For current defensive coordinator Dan Quinn, if there was one single game that might have led to his midseason dismissal as Atlanta's head coach, it was probably that very loss to the Cowboys, 40-39, on a last-second field goal. A field goal that was only possible thanks to Goodwin's recovery.

And let's not forget the part that Goodwin actually played for the Falcons under Quinn for two years before signing with the Cowboys.

So here they are, Goodwin and Quinn reunited again in Dallas, both with slightly different roles.

Quinn, of course, is the team's DC and someone the Cowboys are counting on to turn around a defense that allowed the most points in team history in 2020.

As for Goodwin, his role is a bit different now than it was a few years ago in Atlanta. After signing with the Cowboys again this year, he returns as the special teams ace.

"It was an easy decision on my part. We just had to come to the agreement," Goodwin said of his decision to re-sign with Dallas. "I'm just blessed to be here, honestly."

And the Cowboys are rather fortunate to have him as well. In fact, Goodwin has led the squad in special teams tackles the last two seasons and can become the first player in franchise history to lead Dallas in that category for three straight years.

"I take a lot of pride in that. That's my job. That's my main job, period, now," he said. "And I want to be a leader on the field and off the field to these guys, young and old. I take a lot of pride in that and try to be the best in the league at what I do."

And it's not just making tackles in the kicking game. Goodwin seems to find other ways to make big plays on special teams, whether it's downing the ball inside the 10-yard line on punt coverage, or even coming up with a big return like he did against the Steelers, flipping the field on a 73-yard return. But his biggest play was obviously the recovery of the "watermelon" kick that traveled exactly 10 yards before Goodwin pounced on it to give the Cowboys possession.

Goodwin said that play did come up in his first conversation with Quinn this offseason.

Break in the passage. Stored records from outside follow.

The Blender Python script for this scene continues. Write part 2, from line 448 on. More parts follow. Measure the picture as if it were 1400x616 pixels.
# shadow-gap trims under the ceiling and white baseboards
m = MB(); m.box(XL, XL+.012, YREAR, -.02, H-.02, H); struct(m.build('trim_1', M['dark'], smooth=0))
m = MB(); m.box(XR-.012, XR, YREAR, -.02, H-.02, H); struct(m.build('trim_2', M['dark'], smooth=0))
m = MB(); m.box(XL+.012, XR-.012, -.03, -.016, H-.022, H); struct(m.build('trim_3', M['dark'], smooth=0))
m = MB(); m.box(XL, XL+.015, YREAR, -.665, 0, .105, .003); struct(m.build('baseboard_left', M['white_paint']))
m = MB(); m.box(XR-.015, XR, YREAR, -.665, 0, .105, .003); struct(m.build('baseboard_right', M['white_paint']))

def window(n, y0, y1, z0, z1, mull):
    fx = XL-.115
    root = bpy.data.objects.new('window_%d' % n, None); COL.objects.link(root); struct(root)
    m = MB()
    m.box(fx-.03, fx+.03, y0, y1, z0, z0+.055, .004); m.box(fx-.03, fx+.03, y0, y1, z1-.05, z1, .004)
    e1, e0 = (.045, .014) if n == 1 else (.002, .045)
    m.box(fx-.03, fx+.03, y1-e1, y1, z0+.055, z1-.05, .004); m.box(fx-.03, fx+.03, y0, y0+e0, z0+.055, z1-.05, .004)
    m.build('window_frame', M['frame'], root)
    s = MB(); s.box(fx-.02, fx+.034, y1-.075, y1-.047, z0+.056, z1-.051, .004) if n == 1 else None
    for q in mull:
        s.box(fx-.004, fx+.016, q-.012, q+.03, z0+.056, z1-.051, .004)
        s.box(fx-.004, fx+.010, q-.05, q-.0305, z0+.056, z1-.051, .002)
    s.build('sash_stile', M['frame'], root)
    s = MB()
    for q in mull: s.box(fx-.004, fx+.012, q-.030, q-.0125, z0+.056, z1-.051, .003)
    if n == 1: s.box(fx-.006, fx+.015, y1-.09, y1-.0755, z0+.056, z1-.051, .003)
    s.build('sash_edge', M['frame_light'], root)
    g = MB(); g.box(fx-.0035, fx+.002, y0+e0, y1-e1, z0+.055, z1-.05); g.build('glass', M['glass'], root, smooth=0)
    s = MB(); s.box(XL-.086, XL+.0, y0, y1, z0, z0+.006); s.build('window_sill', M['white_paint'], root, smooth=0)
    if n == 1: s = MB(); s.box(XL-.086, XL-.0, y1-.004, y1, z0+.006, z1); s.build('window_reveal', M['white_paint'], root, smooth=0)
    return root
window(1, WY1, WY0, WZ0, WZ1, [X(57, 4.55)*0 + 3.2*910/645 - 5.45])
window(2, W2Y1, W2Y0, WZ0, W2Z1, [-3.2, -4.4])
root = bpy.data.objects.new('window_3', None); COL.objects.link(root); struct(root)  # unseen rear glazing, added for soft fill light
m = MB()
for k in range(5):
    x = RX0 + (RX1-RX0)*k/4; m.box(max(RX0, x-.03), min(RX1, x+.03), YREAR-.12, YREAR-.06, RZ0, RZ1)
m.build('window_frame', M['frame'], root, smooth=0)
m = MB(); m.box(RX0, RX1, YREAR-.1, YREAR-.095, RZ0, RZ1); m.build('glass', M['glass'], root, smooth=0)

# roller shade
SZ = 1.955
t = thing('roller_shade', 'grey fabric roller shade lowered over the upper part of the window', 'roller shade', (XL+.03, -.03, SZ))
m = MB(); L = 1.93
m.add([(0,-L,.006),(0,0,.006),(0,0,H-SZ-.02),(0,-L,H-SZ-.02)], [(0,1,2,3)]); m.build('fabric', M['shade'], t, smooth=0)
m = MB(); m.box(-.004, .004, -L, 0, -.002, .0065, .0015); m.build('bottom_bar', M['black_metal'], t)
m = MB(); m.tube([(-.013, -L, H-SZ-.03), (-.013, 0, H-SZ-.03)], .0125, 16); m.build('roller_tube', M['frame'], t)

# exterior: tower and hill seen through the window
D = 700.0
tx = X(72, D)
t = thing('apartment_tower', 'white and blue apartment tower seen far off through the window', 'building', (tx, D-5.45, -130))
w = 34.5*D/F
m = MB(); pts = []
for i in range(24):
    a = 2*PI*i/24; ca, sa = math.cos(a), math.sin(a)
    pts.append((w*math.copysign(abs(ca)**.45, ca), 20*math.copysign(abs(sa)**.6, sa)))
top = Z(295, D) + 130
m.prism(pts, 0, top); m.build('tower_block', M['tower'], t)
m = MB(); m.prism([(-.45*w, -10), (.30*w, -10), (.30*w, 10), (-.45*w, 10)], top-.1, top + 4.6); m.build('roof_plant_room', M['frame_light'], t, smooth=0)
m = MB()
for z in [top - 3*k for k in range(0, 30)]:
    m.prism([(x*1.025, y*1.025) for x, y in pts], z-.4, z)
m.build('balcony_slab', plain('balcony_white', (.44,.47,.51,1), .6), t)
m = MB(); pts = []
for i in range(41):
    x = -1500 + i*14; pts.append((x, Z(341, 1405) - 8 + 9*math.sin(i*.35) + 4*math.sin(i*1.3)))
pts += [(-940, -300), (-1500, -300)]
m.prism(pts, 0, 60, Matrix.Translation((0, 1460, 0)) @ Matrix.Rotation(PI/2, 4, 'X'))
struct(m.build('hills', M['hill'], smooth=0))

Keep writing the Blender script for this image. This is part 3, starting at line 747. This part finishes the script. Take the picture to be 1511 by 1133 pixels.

"Yes, it did. He kind of got mad at me," Goodwin joked. "But it was funny. We forgave and we forgot."

Goodwin, however, hasn't forgotten what it was like to be coached by Quinn.

"He is a fresh face to have around here," Goodwin said. "He's such a great coach, an X's and O's coach, and he's such a player's coach."

Goodwin also reunites with former secondary mates Damontae Kazee and Keanu Neal, whom he described as "great locker room guys."

Quinn's job is to fix the defense. Kazee will be here to upgrade the safety spot and Neal is moving into a hybrid linebacker role that should help the Cowboys' pass defense.

But Goodwin also has a role as well, and that's to lead the special teams group. And with that, he's got a goal to not only put the offense in good shape, but put a few more points on the board.

"We can improve, top to bottom. There's always room for improvement," Goodwin said of the special teams. "We kind of, I'm not going to say 'struggled' on the return team, but I struggled a little bit on the return-game aspect and myself, I can improve that a lot. We're going to get in the end zone a couple of times this year."

The returners, Tony Pollard and CeeDee Lamb, are two players who are coming back from last year, along with kicker Greg Zuerlein. The Cowboys are expecting to have a new punter in either Bryan Anger or Hunter Niswander, who filled in for the second half of last year, and, of course, there will be a new deep snapper in Jake McQuaide.

But the core group of special teamers should have some familiar faces. And once again, it starts with Goodwin.